== Given information ==
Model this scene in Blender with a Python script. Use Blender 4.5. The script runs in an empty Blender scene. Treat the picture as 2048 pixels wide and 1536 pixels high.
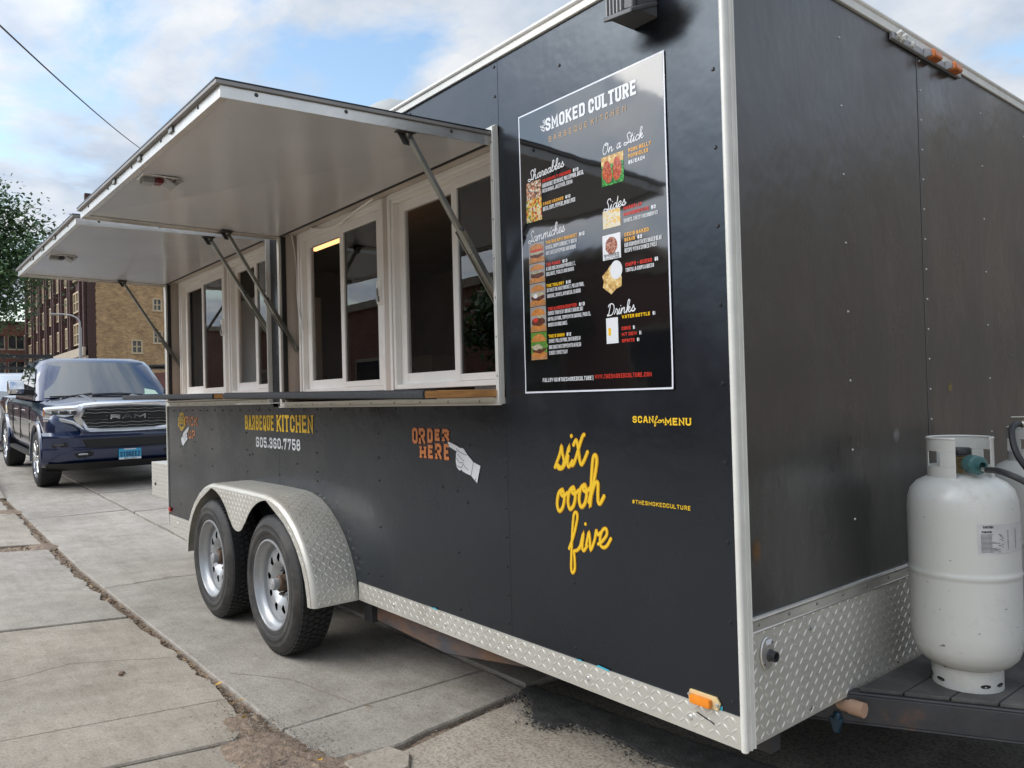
import bpy, bmesh, math, random
from mathutils import Vector, Matrix, noise as mnoise
random.seed(7)
sc = bpy.context.scene
COL = sc.collection
PI = math.pi

# ------------------------------------------------------------------ camera
cam_d = bpy.data.cameras.new("camera")
cam = bpy.data.objects.new("camera", cam_d)
COL.objects.link(cam)
cam.matrix_world = Matrix(((0.63153, 0.02864, 0.77482, 1.2530),
                           (0.77489, 0.01103, -0.63200, -1.8070),
                           (-0.02665, 0.99953, -0.01523, 1.3820),
                           (0, 0, 0, 1)))
# re-orthonormalise the rotation
_q = cam.matrix_world.to_quaternion().normalized()
cam.matrix_world = Matrix.Translation((1.253, -1.807, 1.382)) @ _q.to_matrix().to_4x4()
cam_d.sensor_width = 36.0
cam_d.lens = 36.0 * 1540.6 / 2048.0
cam_d.clip_start = 0.05
cam_d.clip_end = 2000.0
sc.camera = cam

# ------------------------------------------------------------------ world / sun / exposure
SUN_EL, SUN_DIR = math.radians(42), Vector((-0.42, -0.75, 0.0)).normalized()
SUN_VEC = Vector((SUN_DIR.x * math.cos(SUN_EL), SUN_DIR.y * math.cos(SUN_EL), math.sin(SUN_EL)))
w = bpy.data.worlds.new("World")
sc.world = w
w.use_nodes = True
nt = w.node_tree
nt.nodes.clear()
N = nt.nodes.new
L = nt.links.new
sky = N("ShaderNodeTexSky")
sky.sky_type = 'NISHITA'
sky.sun_disc = False
sky.sun_elevation = SUN_EL
sky.sun_rotation = math.atan2(SUN_VEC.x, SUN_VEC.y)
sky.air_density = 1.4
sky.dust_density = 0.6
tc = N("ShaderNodeTexCoord")
sep = N("ShaderNodeSeparateXYZ"); L(tc.outputs["Generated"], sep.inputs[0])
zc = N("ShaderNodeMath"); zc.operation = 'MAXIMUM'; zc.inputs[1].default_value = 0.0; L(sep.outputs[2], zc.inputs[0])
zz = N("ShaderNodeMath"); zz.operation = 'ADD'; zz.inputs[1].default_value = 0.22; L(zc.outputs[0], zz.inputs[0])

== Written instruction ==
Find the word "scene" and list each line it appears in.

== Result below ==
Model this scene in Blender with a Python script. Use Blender 4.5. The script runs in an empty Blender scene. Treat the picture as 2048 pixels wide and 1536 pixels high.
sc = bpy.context.scene